Neben ihr existiert die „Ukrainisch-orthodoxe Kirche Moskauer Patriarchats“ (UOC), die sich nach der russischen Invasion offiziell von Moskau lossagte und die Unterstützung der Invasion durch die russisch-orthodoxe Kirche und Patriarch Kirill verurteilte. In der jüngsten Erklärung vom 17. August schreibt die Kirche beispielsweise: „Wir verurteilen kategorisch die Aktivitäten der Russisch-Orthodoxen Kirche, die zum Komplizen der blutigen Verbrechen der russischen Invasoren gegen die Menschheit geworden ist, die Massenvernichtungswaffen heiligt und offen die Notwendigkeit erklärt, die ukrainische Staatlichkeit, Kultur, Identität und neuerdings auch die Ukrainer selbst zu zerstören.“

Im Jahr 2021 bezeichneten sich 18 Prozent der gläubigen Ukrainer als Mitglieder der UOC, doch nach der Invasion Russlands sank diese Zahl auf nur 4 Prozent. Gleichzeitig stieg die Mitgliedschaft in der OCU von 34 Prozent auf 54 Prozent. Hunderte von orthodoxen Gemeinden traten von der UOC zur OCU über; aber nur wenige Mönche, die traditionell als Quelle der Autorität in der Kirche gelten, sind ihnen gefolgt.

Problem der Kirchenstruktur

Trotz aller Erklärungen sei die Position der UOC heikel, schreibt Scharnowski. Aus orthodoxer Sicht sei es grundsätzlich schwierig, die Zugehörigkeit zum Patriarchat zu kappen, da dieses die Kirche mit der Weltorthodoxie verbindet. „Eine lokale protestantische Kirche kann für sich in Anspruch nehmen, eine ‚wahre Kirche Christi‘ zu sein, unabhängig davon, ob sie mit einer Synode oder einer anderen Gemeinde verbunden ist oder nicht, aber aus orthodoxer Sicht ist das unmöglich. In der orthodoxen Theologie sind die Sakramente der Kern, und ihre Rechtmäßigkeit in einem solchen Fall fragwürdig (ebenso wie die in den Sakramenten implizierte Vergebung der Sünden)“, so der Autor.

Verletzung der Religionsfreiheit?

Das neue Gesetz werde von vielen Beobachtern jedoch auch aus Gründen der Religionsfreiheit kritisiert – nicht zuletzt, weil die Ukraine sich der Europäischen Union annähert. „Es ist diplomatisch sehr schwer, dieses Gesetz mit den europäischen Ambitionen der Ukraine in Einklang zu bringen“, sagte Samuel Noble, Religionswissenschaftler an der Aga Khan University in London. „Normalerweise tut man so etwas nicht in einem Land, das der Europäischen Union beitreten möchte.
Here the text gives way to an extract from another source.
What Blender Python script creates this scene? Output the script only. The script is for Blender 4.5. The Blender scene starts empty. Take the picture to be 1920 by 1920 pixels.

Andererseits befindet sich die Ukraine nicht in einer normalen Situation“, fügte er hinzu.

Smilen Markov, ein bulgarischer Forscher des orthodoxen Christentums, drückte es deutlicher aus: „Der ukrainische Staat verletzt die Religionsfreiheit. Er erklärt eine Religionsgemeinschaft für pro-russisch, was rechtlich problematisch, spaltend und ruinös ist.“

Regina Elsner, Lehrstuhlinhaberin für Ostkirchen und Ökumene am Ökumenischen Institut der Universität Münster, schrieb auf X, die Verabschiedung des Gesetzes sei „zutiefst beunruhigend“. „Dieses Gesetz öffnet die Tür für schwerwiegende Verstöße gegen die Religionsfreiheit und eine neue Zersplitterung innerhalb der Ukraine“, sagte sie. „Hass und Gewalt gegen UOC-Gläubige werden öffentlich gebilligt. Das ist traurig.“

Seit dem Ausbruch des Krieges hat die Ukraine mehr als 100 Priester der UOC wegen „Spionage“ und anti-ukrainischer Äußerungen ins Gefängnis geworfen, etwa wegen Beiträgen in sozialen Medien und Äußerungen von der Kanzel.